Spokeswoman said litigation was expected

By Andrea Damewood
Published: July 2, 2012, 5:00pm

A pair of lawsuits filed Monday took aim at the Columbia River Crossing, challenging the project’s planning process as inadequate and incomplete.

One of the suits, filed by Vancouver’s Thompson Metal Fab Inc., argues current CRC plans would build a new Interstate 5 bridge too low to accommodate known economic needs. The CRC has crafted a fixed bridge design with 95 feet of vertical clearance above the Columbia River — despite warnings from the U.S. Coast Guard that marine traffic and commerce needs more space. Thompson, which specializes in custom projects such as oil rigs and missile launchers at its yard upstream from the bridge, has said it needs at least 125 feet of clearance. The current I-5 drawbridge, when lifted, allows for as much as 179 feet.

The company characterized itself as a reluctant plaintiff, saying it made an unsuccessful good-faith effort to resolve the issue before the deadline for legal challenges arrived this week.

“I’m very disappointed, but we need to file now to protect our interests,” Thompson President John Rudi said in a released statement. “The clock simply ran out.”

The other lawsuit came from three Portland nonprofit groups, citing issues with the project’s environmental planning process.

The challenge was expected; two of the groups also filed a suit against an Oregon land-use order related to the CRC last year. The Coalition for a Livable Future, Northeast Coalition of Neighborhoods, and Northwest Environmental Defense Center filed the suit Monday.

The groups said they believe the $3.5 billion CRC, as the largest public works project in the area’s history, has failed to follow environmental laws ensuring the highway, light rail and bridge plans will be safe for humans and the environment.

The Federal Highway Administration and Federal Transit Administration are named as defendants. Thompson’s suit named those two agencies and the federal Department of Transportation as defendants. The neighborhood groups are represented by the Pacific Environmental Advocacy Center at Lewis and Clark Law School.

“This project would harm our neighborhoods,” said Steve Cole of the Northeast (Portland) Coalition of Neighborhoods in the release. “It would significantly increase air pollution, funnel traffic into North and Northeast Portland, and lead to poorly planned sprawl. Our community needs smart transportation options so we don’t have to drive so much and travel so far.”

The nonprofits’ lawsuit takes to task the CRC’s Environmental Impact Statement, completed to pass muster with the National Environmental Policy Act. The CRC finished the document at the end of 2011 and received a federal Record of Decision.

The groups said the issues in the case “include the CRC’s failure to include a reasonable range of alternatives, instead creating a false choice between two extremes. The litigation also discusses the highway department’s failure to properly analyze air pollution, disclose the health impacts, and disclose the impact of additional traffic lanes on air and water resources, ecosystems and greenhouse gas emissions. They also repeatedly designed a public process that failed to include real public input.”

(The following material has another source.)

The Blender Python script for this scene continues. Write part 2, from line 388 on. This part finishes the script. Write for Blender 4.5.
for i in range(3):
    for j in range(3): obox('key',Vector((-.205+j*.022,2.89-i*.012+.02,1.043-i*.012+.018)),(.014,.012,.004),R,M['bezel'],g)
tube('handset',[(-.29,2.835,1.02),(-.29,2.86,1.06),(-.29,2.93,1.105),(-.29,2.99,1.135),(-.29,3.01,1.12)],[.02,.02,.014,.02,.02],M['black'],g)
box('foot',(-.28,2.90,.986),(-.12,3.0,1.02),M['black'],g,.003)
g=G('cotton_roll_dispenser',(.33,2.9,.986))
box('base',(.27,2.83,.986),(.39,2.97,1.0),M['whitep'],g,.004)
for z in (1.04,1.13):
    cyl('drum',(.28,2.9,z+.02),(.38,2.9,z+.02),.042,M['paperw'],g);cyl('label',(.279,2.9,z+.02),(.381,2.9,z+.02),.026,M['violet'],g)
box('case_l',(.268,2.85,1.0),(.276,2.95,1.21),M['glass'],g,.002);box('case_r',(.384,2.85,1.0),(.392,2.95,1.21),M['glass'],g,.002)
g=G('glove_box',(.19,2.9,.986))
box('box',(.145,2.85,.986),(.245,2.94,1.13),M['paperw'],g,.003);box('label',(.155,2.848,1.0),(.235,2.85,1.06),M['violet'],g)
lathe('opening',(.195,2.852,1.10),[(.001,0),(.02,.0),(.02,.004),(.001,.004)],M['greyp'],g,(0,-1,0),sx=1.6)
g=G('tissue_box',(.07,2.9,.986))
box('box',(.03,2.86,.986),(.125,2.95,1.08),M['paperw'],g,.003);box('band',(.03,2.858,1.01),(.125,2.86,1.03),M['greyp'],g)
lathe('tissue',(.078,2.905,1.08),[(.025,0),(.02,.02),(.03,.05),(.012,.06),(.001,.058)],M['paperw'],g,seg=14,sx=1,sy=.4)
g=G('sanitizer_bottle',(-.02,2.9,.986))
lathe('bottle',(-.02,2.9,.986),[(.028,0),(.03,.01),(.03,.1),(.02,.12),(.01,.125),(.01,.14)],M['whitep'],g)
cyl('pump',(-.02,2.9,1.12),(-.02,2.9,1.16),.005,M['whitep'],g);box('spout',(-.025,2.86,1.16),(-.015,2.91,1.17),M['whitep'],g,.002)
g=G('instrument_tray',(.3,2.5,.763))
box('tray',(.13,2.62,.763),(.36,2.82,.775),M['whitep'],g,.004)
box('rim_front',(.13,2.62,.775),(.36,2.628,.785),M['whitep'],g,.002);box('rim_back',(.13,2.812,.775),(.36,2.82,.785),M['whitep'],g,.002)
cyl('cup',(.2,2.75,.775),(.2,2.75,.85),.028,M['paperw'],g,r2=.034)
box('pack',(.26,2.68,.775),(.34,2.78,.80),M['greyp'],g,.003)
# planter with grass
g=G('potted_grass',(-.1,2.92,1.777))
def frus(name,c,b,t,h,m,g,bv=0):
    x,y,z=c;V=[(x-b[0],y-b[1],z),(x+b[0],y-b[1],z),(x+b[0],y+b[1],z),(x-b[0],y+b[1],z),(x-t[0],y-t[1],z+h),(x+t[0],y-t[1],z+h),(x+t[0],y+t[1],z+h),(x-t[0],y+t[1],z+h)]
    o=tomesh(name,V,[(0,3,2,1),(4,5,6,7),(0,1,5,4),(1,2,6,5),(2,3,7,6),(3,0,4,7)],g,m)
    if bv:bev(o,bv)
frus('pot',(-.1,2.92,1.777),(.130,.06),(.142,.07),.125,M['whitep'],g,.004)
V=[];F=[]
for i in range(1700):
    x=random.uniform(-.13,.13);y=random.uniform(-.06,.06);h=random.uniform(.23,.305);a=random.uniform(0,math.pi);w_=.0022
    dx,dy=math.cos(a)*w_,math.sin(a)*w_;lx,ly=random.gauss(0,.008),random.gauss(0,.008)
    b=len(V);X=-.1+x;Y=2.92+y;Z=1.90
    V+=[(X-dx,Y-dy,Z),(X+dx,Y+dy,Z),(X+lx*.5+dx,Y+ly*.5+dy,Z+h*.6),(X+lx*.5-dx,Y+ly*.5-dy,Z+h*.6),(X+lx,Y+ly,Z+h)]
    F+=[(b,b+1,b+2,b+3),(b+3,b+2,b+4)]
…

CRC spokeswoman Mandy Putney said that the project staff was not surprised to see legal action, and added that both Oregon and Washington have good track records for implementing projects through the NEPA process.

“Large public works projects like this often get litigated; we were expecting it,” Putney said. “It’s part of the process, and we feel very confident in the environmental review process that has been done over the last seven years.”